O próprio Julian foi uma das vítimas não fatais do arsênico que, mesmo ingerido em pequena dose, provocou sua invalidez, permitindo-lhe transmitir às vizinhas as sensações físicas da intoxicação. Mary, como de hábito, não se juntou aos demais para o jantar por determinação do pai.
A cena em que o diálogo transcorre resume os principais pontos do enredo. Para além dos detalhes sobre assassinato dos Blackwood, o livro pode ser analisado a partir desta densa e complexa passagem.
O tom ameaçador e irônico utilizado por Julian, com implícita conivência de sua sobrinhas, revela a postura dos três sobreviventes frente ao crime, seu estranho conformismo.
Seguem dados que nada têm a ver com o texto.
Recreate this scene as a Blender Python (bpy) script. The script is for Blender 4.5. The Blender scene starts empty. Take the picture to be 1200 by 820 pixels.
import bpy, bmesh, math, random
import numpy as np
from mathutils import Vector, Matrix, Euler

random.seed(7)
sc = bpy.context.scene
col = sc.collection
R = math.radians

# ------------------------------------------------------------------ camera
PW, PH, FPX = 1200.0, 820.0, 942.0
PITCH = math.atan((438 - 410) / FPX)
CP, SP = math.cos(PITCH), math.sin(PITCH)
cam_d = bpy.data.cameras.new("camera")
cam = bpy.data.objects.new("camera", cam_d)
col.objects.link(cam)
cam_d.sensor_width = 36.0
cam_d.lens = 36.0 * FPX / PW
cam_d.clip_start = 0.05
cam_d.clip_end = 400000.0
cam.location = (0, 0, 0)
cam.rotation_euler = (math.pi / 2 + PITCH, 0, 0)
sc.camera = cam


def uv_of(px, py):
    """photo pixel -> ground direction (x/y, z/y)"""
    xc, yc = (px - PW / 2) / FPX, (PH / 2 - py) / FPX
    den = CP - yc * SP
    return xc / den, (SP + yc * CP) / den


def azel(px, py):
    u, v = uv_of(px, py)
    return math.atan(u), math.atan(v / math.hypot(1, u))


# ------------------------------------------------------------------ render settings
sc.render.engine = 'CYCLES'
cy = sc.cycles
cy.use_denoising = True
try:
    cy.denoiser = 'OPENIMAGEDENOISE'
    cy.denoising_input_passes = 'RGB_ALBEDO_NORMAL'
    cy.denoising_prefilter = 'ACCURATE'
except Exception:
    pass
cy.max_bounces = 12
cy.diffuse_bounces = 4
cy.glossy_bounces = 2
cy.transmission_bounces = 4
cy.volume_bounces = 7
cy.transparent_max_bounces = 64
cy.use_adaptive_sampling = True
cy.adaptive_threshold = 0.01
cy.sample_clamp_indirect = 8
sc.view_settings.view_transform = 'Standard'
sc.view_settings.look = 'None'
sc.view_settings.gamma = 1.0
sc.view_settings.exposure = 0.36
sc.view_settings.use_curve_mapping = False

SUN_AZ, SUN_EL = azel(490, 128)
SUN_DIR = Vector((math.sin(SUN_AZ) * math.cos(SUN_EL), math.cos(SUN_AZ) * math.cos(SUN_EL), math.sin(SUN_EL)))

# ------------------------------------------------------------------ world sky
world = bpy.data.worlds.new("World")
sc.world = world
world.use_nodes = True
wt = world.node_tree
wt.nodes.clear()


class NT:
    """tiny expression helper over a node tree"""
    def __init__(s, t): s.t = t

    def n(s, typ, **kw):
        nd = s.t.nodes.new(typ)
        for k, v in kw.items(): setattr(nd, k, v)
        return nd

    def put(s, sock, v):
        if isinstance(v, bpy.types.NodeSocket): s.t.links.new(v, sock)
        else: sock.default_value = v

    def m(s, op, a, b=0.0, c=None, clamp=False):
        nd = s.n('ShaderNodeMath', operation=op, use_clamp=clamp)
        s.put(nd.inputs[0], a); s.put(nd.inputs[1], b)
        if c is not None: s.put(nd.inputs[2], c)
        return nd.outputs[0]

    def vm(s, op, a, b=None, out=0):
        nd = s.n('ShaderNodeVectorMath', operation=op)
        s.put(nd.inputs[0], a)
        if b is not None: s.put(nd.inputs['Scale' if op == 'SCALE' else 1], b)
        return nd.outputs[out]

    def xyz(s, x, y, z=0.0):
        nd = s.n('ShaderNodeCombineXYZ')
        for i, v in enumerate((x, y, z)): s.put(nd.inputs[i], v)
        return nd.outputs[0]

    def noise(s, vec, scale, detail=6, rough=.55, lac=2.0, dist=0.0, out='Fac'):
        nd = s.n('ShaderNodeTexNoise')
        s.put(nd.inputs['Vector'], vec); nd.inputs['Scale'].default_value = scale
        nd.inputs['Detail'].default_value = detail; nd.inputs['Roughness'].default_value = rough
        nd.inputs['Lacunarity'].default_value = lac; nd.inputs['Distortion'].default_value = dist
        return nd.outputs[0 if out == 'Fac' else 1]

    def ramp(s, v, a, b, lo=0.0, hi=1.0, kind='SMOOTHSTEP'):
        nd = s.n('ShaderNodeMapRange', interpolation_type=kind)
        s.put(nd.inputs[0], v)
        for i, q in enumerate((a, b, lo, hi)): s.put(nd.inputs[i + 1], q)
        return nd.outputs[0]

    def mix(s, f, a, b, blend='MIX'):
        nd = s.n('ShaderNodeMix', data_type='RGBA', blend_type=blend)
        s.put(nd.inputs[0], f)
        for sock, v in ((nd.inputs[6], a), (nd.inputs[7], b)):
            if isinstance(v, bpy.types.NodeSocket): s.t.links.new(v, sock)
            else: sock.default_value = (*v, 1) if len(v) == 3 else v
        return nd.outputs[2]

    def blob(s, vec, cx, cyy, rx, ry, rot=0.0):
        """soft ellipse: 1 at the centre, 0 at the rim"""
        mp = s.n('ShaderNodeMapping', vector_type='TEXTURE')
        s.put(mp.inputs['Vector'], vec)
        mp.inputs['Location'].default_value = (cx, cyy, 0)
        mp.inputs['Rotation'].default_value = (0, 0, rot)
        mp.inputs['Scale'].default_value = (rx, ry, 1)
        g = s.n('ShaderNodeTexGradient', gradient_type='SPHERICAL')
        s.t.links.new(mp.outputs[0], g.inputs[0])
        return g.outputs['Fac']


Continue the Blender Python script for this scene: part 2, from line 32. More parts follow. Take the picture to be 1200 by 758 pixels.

A fluência e perspicácia na fala, confirmam a lucidez de Julian - que posteriormente manifesta surtos convenientes de confusão mental.
A Sra. Wrigth traduz em si os sentimentos de medo, desconfiança e repulsa que a comunidade local expressa. Da mesma forma, a reação dos três Brackwoods demonstra sua inadequação social, deslocamento e intenção de isolamento.
A descrição do ambiente, os amplos e fúnebres cômodos da mansão Brackwood é riquíssima, remetendo, obviamente, aos tradicionais castelos da idade médias, construções que reforçam o poder aquisitivo, ao mesmo tempo, corroborando com as sensações de claustrofobia e enclausuramento.
Considerando que o livro se vale de alto grau psicológico, ocultarei os demais detalhes, mas asseguro que ao final todas as eventuais dúvidas poderão ser esclarecidas a partir de um olhar mais cuidados para essa cena em especial.
Há que se dizer que todos os elementos destacados evidenciam a essência gótica do livro, não o gótico europeu clássico, evidentemente, mas o chamado "novo gótico Americano". Diga-se de passagem que a autora escrevia sob uma perspectiva doméstica, escancarando o terror imputado às mulheres, fator explícito no romance em que as relações de gênero são o ponto central do preconceito, isolamento, neurose e angústia.